L’opera del ‘700 era caratterizzata da modularità e variazione delle forme e presentava una struttura melodrammaturgica paratattica, che ammetteva spostamenti, sostituzioni, scorciamenti ed eliminazioni. Il pasticcio era una composizione musicale scritta da diversi autori o composta da brani tratti da lavori precedenti. L’opera impasticciata conteneva un tessuto originale definito dal compositore, dove si potevano innestare pezzi antecedenti o di nuova composizione non previsti dall’assetto originale. Verso la fine del diciottesimo secolo, intere scene sono state estromesse, dando vita a numerosi problemi a livello interpretativo.
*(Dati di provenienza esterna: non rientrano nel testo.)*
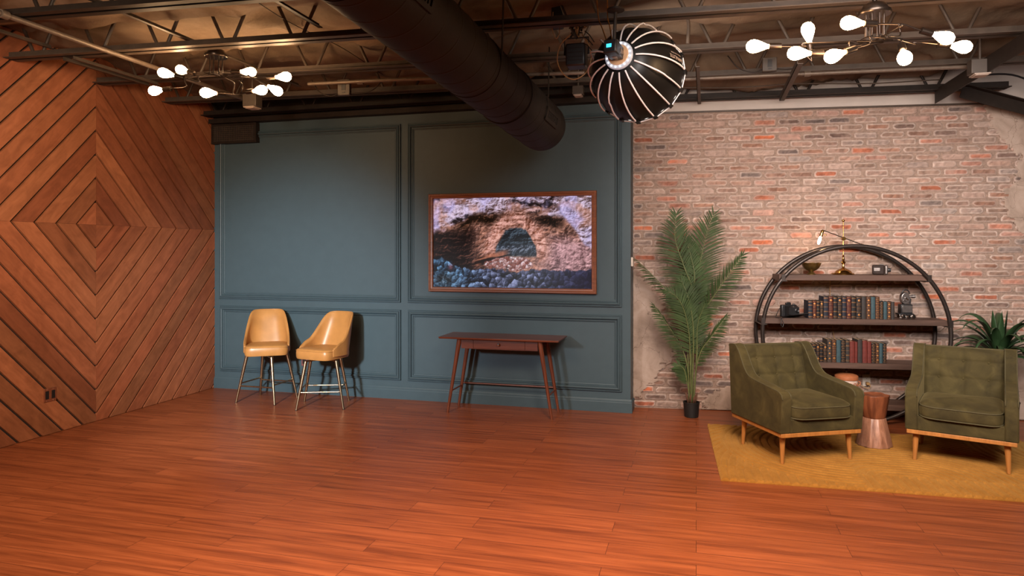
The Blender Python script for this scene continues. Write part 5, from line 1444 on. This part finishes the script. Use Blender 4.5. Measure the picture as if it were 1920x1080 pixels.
# ------------------------------------------------------------------ lidded jar on the bottom shelf
t = thing('lidded_jar', 'whitewashed ceramic jar with terracotta lid behind the left armchair', 'jar', on_shelf(1.978, 0.25, SHZ['bottom'][0]), BROT)
b = MB(); b.lathe([(0.085, 0), (0.095, 0.01), (0.098, 0.10), (0.096, 0.20), (0.093, 0.205)], 40); bod = b.build('jar_body', M['ceramic'], t, smooth=R(40))
for k in range(12):
    a = 2 * PI * k / 12; b = MB(); pts = []
    for i in range(26):
        q = i / 25; rr2 = 0.026 * (1 - q * 0.85); th = q * 2.3 * 2 * PI
        aa = a + rr2 * math.cos(th) / 0.098; z = 0.158 + rr2 * math.sin(th)
        pts.append((0.0985 * math.sin(aa), -0.0985 * math.cos(aa), z))
    b.tube(pts, 0.0022, 5); b.build('scroll_relief', M['terracotta'], bod, smooth=4)
b = MB(); b.lathe([(0.102, 0.205), (0.104, 0.210), (0.102, 0.238), (0.090, 0.248), (0.060, 0.258), (0.02, 0.262), (0, 0.262)], 40); li = b.build('lid', M['terracotta'], t, smooth=R(35))
b = MB(); b.lathe([(0.008, 0.258), (0.009, 0.27), (0.017, 0.278), (0.019, 0.289), (0.014, 0.300), (0, 0.303)], 20); b.build('lid_knob', M['darkknob'], li, smooth=R(40))
for sx in (-1, 1):
    b = MB(); b.tube(curve_pts([(sx * 0.095, -0.01, 0.19), (sx * 0.116, -0.012, 0.182), (sx * 0.118, -0.012, 0.158), (sx * 0.097, -0.01, 0.145)], 5), 0.006, 8); b.build('side_handle', M['terracotta'], t, smooth=1)
# ------------------------------------------------------------------ areca palm in a black pot
PP = Vector((-0.045, 6.80, 0)); tp = 6.57
t = thing('potted_palm', 'tall green palm plant in a small black pot before the bricks', 'plant', tuple(PP))
b = MB(); b.lathe([(0.062, 0.0), (0.066, 0.004), (0.076, 0.132), (0.079, 0.135), (0.079, 0.145), (0.073, 0.146), (0.070, 0.125), (0, 0.125)], 36); b.mat(1); pot = b.build('pot', [M['pot'], M['soil']], t, smooth=R(35))
b = MB(); b.lathe([(0.070, 0.124), (0.04, 0.130), (0, 0.132)], 24); b.build('soil', M['soil'], pot)
def px(u, v, d=0.0):
    """metres relative to the pot from measured image offsets (5.13 mm each), d towards the room"""
    return Vector(((u - 1296) * 0.00503, -d - (u - 1296) * 0.0010, (786 - v) * 0.00513))
rl = random.Random(12)
def frond(name, ctrl, width, n=26, lift=0.3, droop=0.5, plane=None, start=0.18, seed=1, taper=0.35):
    rr_ = random.Random(seed)
    pts = curve_pts(ctrl, 10); k = len(pts)
    b = MB(); b.tube(pts, [0.0075 * (1 - 0.75 * i / (k - 1)) for i in range(k)], 8); st = b.build('frond_stem', M['palmstem'], t, smooth=1)
    b = MB()
    L = [0]
    for i in range(1, k): L.append(L[-1] + (pts[i] - pts[i - 1]).length)
    def at(q):
        d = q * L[-1]
        for i in range(1, k):
            if L[i] >= d: f = (d - L[i - 1]) / (L[i] - L[i - 1]); return pts[i - 1].lerp(pts[i], f), (pts[i] - pts[i - 1]).normalized()
        return pts[-1], (pts[-1] - pts[-2]).normalized()
    n = int(n * 1.6)
    for i in range(n):
        q = start + (1 - start) * i / (n - 1)
        env = math.sin(min(1, (q - start) / (1 - start) * 0.92 + 0.10) * PI) ** 0.55
        env = max(env, 0.38 if q > 0.7 else 0.5)
        for s in (-1, 1):
            p, d = at(min(1, q + rr_.uniform(-.006, .006)))
            side = (plane if plane is not None else Vector((0, -1, 0))).cross(d).normalized() * s
            nrm = side.cross(d) * s
            ln = width * env * rr_.uniform(0.88, 1.08)
            fwd = 0.55 + 0.65 * (q - start) / (1 - start)
            if i == n - 1: fwd = 2.2
            dirv = (side * 1.0 + d * fwd + nrm * lift * rr_.uniform(0.6, 1.4)).normalized()
            w0 = 0.0080 * rr_.uniform(0.85, 1.15)
            P = []; cur = Vector(p); dv = dirv.copy(); m = 6
            for j in range(m + 1):
                f = j / m
                wd = w0 * (0.45 + 1.1 * f if f < 0.35 else (1 - f) ** 0.8 * 1.28)
                wv = dv.cross(nrm).normalized()
                P.append((b.vert(cur - wv * wd), b.vert(cur + nrm * 0.002), b.vert(cur + wv * wd)))
                cur = cur + dv * ln / m; dv = (dv + Vector((0, 0, -1)) * droop / m * (0.4 + f)).normalized()
            for A, B in zip(P, P[1:]):
                b.face((A[0], A[1], B[1], B[0])); b.face((A[1], A[2], B[2], B[1]))
    b.build('leaflets', M['palm'], st, smooth=4)
    return st
base = lambda dx, dy: Vector((dx, dy, 0.13))
CR = px(1297, 640)
frond('a', [base(-.01, .01), px(1296, 660, .02), px(1300, 560, .03), px(1283, 505, .05), px(1267, 458, .07), px(1266, 430, .08), px(1268, 407, .08)], 0.285, 36, 0.25, 0.75, Vector((0.15, -1, 0)), 0.46, 1)
frond('b', [base(.01, .02), px(1300, 660, -.02), px(1303, 570, -.03), px(1312, 500, -.03), px(1322, 450, -.03), px(1336, 408, -.02)], 0.27, 34, 0.2, 0.55, Vector((-.2, -1, 0)), 0.50, 2)
frond('c', [base(-.02, 0), px(1290, 680, .02), px(1283, 610, .02), px(1252, 555, .04), px(1222, 520, .06), px(1190, 490, .07)], 0.14, 26, 0.8, 0.35, Vector((0.75, -0.2, 0.6)), 0.52, 3)
frond('d', [base(.02, 0), px(1306, 680, .02), px(1312, 605, .02), px(1340, 553, .04), px(1364, 517, .05), px(1387, 483, .05)], 0.20, 28, 0.3, 0.45, Vector((-0.5, -0.8, 0.2)), 0.46, 4)
frond('e', [base(0, -.02), px(1294, 690, .04), px(1292, 630, .08), px(1283, 585, .14), px(1270, 560, .19), px(1254, 549, .24)], 0.22, 28, 0.2, 0.8, Vector((0.2, -1, 0.25)), 0.42, 5)
frond('f', [base(-.02, -.01), px(1290, 700, .04), px(1280, 660, .06), px(1262, 628, .10), px(1243, 600, .13), px(1226, 577, .15)], 0.15, 24, 0.6, 0.4, Vector((0.7, -0.5, 0.3)), 0.38, 6)
frond('g', [base(.02, -.01), px(1304, 700, .03), px(1314, 660, .05), px(1330, 635, .08), px(1343, 615, .10), px(1357, 594, .11)], 0.15, 22, 0.5, 0.4, Vector((-0.6, -0.6, 0.3)), 0.40, 7)
frond('h', [base(0, .02), px(1297, 640, .0), px(1300, 560, .0), px(1302, 520, .02), px(1294, 480, .0), px(1285, 450, -.02)], 0.22, 26, 0.2, 0.9, Vector((0.1, -1, 0)), 0.50, 8)
frond('i', [base(-.01, -.02), px(1290, 730, .03), px(1284, 700, .05), px(1276, 690, .08), px(1268, 690, .10)], 0.16, 16, 0.3, 0.6, Vector((0.5, -0.7, 0.2)), 0.45, 9)
frond('j', [base(.0, .0), px(1300, 650, .05), px(1298, 600, .08), px(1290, 560, .10), px(1278, 530, .10)], 0.22, 24, 0.3, 0.9, Vector((0.1, -1, 0.1)), 0.48, 10)
frond('k', [base(.015, -.015), px(1303, 720, .02), px(1306, 660, .03), px(1308, 610, .05), px(1320, 575, .08)], 0.17, 20, 0.3, 0.7, Vector((-.2, -1, 0.1)), 0.50, 14)
for k in range(7):
    a = 2 * PI * k / 7; b = MB()
    b.tube([(0.03 * math.cos(a), 0.03 * math.sin(a), 0.125), (0.045 * math.cos(a), 0.045 * math.sin(a), 0.19), (0.06 * math.cos(a + .2), 0.06 * math.sin(a + .2), 0.235)], [0.012, 0.010, 0.002], 8); b.build('husk', M['husk'], t, smooth=4)

# ------------------------------------------------------------------ strap-leaved dracaena behind the right-hand armchair
DP = BW(3.185, 0.46, 0)
t = thing('strap_leaf_plant', 'dark green strap-leaved plant standing behind the right armchair', 'plant', tuple(DP))
b = MB(); b.lathe([(0.12, 0), (0.125, 0.01), (0.15, 0.26), (0.155, 0.27), (0.148, 0.28), (0.14, 0.25), (0, 0.25)], 32); b.build('pot', M['pot'], t, smooth=R(35))
b = MB(); b.tube([(0, 0, 0.24), (0.01, 0, 0.45), (0, 0, 0.80)], [0.032, 0.028, 0.035], 14); b.build('cane', M['drac2'], t, smooth=4)
rr_ = random.Random(4)
for k in range(44):
    q = min(1, k / 40)
    a = k * 2.39996 + 0.4
    ln = rr_.uniform(0.44, 0.62)
    el = R(28 + 44 * q) if k < 41 else R(83)
    w0 = rr_.uniform(0.026, 0.036)
    h = Vector((math.cos(a), math.sin(a), 0)); 
    if k >= 41: h = Vector(((k - 42) * 0.9, -0.3, 0)).normalized(); ln = 0.37; w0 = 0.032
    dv = (h * math.cos(el) + Vector((0, 0, 1)) * math.sin(el)).normalized()
    cur = Vector((0, 0, 0.62 + 0.09 * q)) + h * 0.012
    side = Vector((0, 0, 1)).cross(h).normalized()
    b = MB(); P = []; m = 14
    dr = rr_.uniform(3.0, 4.6) * (1.0 if k < 41 else 0.07)
    tw = rr_.uniform(-0.7, 0.7)
    for j in range(m + 1):
        f = j / m
        wd = w0 * (0.55 + 1.3 * f if f < 0.35 else 1.0 * (1 - ((f - 0.35) / 0.65) ** 1.7) + 0.002)
        up = side.cross(dv).normalized()
        sd = side * math.cos(tw * f) + up * math.sin(tw * f)
        fold = 0.25 * wd
        P.append((b.vert(cur - sd * wd + up * fold), b.vert(cur), b.vert(cur + sd * wd + up * fold)))
        cur = cur + dv * ln / m; dv = (dv + Vector((0, 0, -1)) * dr / m * (0.25 + 1.1 * f)).normalized()
    for A, B in zip(P, P[1:]):
        b.face((A[0], A[1], B[1], B[0])); b.face((A[1], A[2], B[2], B[1]))
    b.build('leaf', M['drac'], t, smooth=4, solid=0.0012)
# ------------------------------------------------------------------ light
def point(name, loc, power, col, r=0.05):
    l = bpy.data.lights.new(name, 'POINT'); l.energy = power; l.color = col; l.shadow_soft_size = r
    o = bpy.data.objects.new(name, l); COL.objects.link(o); o.location = loc; return o
def spot(name, loc, target, power, col, size=60, blend=0.5, r=0.2):
    l = bpy.data.lights.new(name, 'SPOT'); l.energy = power; l.color = col; l.spot_size = R(size); l.spot_blend = blend; l.shadow_soft_size = r
    o = bpy.data.objects.new(name, l); COL.objects.link(o); o.location = loc
    o.rotation_euler = (Vector(target) - Vector(loc)).to_track_quat('-Z', 'Y').to_euler(); return o
def area(name, loc, target, power, col, sx, sy=None, spread=180):
    l = bpy.data.lights.new(name, 'AREA'); l.energy = power; l.color = col; l.size = sx; l.spread = R(spread)
    if sy: l.shape = 'RECTANGLE'; l.size_y = sy
    else: l.shape = 'DISK'
    o = bpy.data.objects.new(name, l); COL.objects.link(o); o.location = loc
    o.rotation_euler = (Vector(target) - Vector(loc)).to_track_quat('-Z', 'Y').to_euler(); return o

WARM = (1.0, 0.60, 0.30)
# the studio key light, out of frame on the left, aimed at the stools
spot('key_spot', (-3.0, 0.7, 2.05), (-4.25, 6.79, 0.60), 1800, (0.84, 0.93, 1.0), 42, 1.0, 0.15)
spot('key_spot_spill', (-3.0, 0.7, 2.05), (-1.7, 6.7, 0.25), 420, (0.84, 0.92, 1.0), 30, 1.0, 0.15)
# the hanging softbox
apex, rimc, sax = SB[1], SB[2], SB[3]
area('softbox_light', tuple(rimc + sax * 0.012), tuple(rimc + sax * 2), 9, (1.0, 0.86, 0.76), 0.56)
# a second softbox, out of frame on the right, over the lounge
area('lounge_softbox', (1.2, 2.5, 2.9), (1.8, 7.2, 1.5), 118, (1.0, 0.88, 0.82), 2.8, 1.4, spread=80)
# unseen fill lamps added overhead, out of frame, to brighten the open floor
area('floor_fill', (0.2, 2.4, 3.05), (0.1, 2.9, 0), 126, (1.0, 0.68, 0.44), 0.9, spread=120)
area('floor_fill', (-2.3, 2.0, 3.05), (-2.0, 2.8, 0), 68, (1.0, 0.70, 0.48), 0.9, spread=120)
area('boarded_wall_fill', (-2.6, 0.9, 2.5), (-5.4, 4.6, 1.5), 48, (1.0, 0.76, 0.56), 0.9, spread=80)  # fill lamp added out of frame to brighten the boarded wall

w = bpy.data.worlds.new('World'); SC.world = w; w.use_nodes = True
w.node_tree.nodes['Background'].inputs['Color'].default_value = (0.9, 0.75, 0.65, 1); w.node_tree.nodes['Background'].inputs['Strength'].default_value = 0.025

# ------------------------------------------------------------------ camera
cam = bpy.data.cameras.new('Camera'); co = bpy.data.objects.new('Camera', cam); COL.objects.link(co)
cam.sensor_width = 36; cam.lens = 24; cam.sensor_fit = 'HORIZONTAL'
co.location = (0, 0, 1.6); co.rotation_euler = (R(90), 0, R(15.1))
cam.shift_y = -70 / 1920.0
cam.clip_start = 0.05
SC.camera = co
SC.view_settings.view_transform = 'Standard'; SC.view_settings.look = 'None'; SC.view_settings.gamma = 1; SC.view_settings.exposure = 0.0
SC.view_settings.use_curve_mapping = False
try:
    SC.cycles.use_denoising = True; SC.cycles.max_bounces = 6; SC.cycles.sample_clamp_indirect = 4.0
    SC.cycles.caustics_reflective = False; SC.cycles.caustics_refractive = False
except Exception: pass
Attorno a tutto questo repertorio esisteva, in passato, un pregiudizio estetico, frutto di una concezione romantica, che valutava pasticci e opere impasticciate come dei frettolosi assemblaggi funzionali ai ritmi produttivi di un sistema asservito alla logica del risparmio e alla velocità di allestimento. Alcuni spettatori non italofoni disistimavano l’abitudine “all’ingozzamento musicale”; Norbert Hadrava, segretario dell’ambasciatore austriaco a Napoli, parlando del Telemaco nell’isola di Calipso, in scena al Teatro del Fondo di Napoli nel 1785, ha affermato: «Le aree sono di diversi maestri, le parole di diversi poeti, una mistura di cose disparate, che ogni appassionato conoscitore vede, riascolta nauseato».

La modularità paratattica, che per tutto il ‘700 ha caratterizzato opere serie e buffe, ha inciso sul concetto di autorialità; talvolta i cantanti stessi riscrivevano le aree, altre volte era l’impresario ad aggiungere dei pezzi di autori famosi. È necessario, tuttavia, effettuare un distinguo tra la prima e la seconda metà del secolo. Nel primo caso, le opere impasticciate erano messe a punto dal compositore e dall’impresario. I pasticci erano poco frequenti, sebbene esistesse un’attitudine fiorentina al pasticcio: si attribuiva dignità artistica a questo genere e ciò è riscontrabile nei resoconti delle Gazzette governative dell’epoca. I pasticci ci possono insegnare a revisionare l’importanza di alcuni istituti formali e metterci in guardia da una prospettiva di studio meramente morfologica; inoltre, gli elementi che impasticciano un’opera possono avere una qualità artistica notevole. I pasticci fiorentini dimostrano anche un altro aspetto: un orientamento stilistico prevalente. Il percorso creativo del pasticcio aveva origine dalla scelta del soggetto, ovvero delle convenienze teatrali sulla base delle quali si cercavano i pezzi più opportuni da estrapolare da altre opere, successivamente si versificavano i recitativi palesando i versi delle aree concertate dei cori già scritti da altri autori, allo scopo di produrre un melodramma allineato alle ultime novità morfologiche e drammaturgiche.

Il genere del pasticcio, dunque, oltre a esibire pregnanza musicale e drammaturgica, incarna un’esplicita volontà di proporre al pubblico il meglio dei melodrammi che, più di altri, palesavano quegli elementi morfologici innovativi che sono diventati, in seguito, oggetto degli studi musicologici attuali.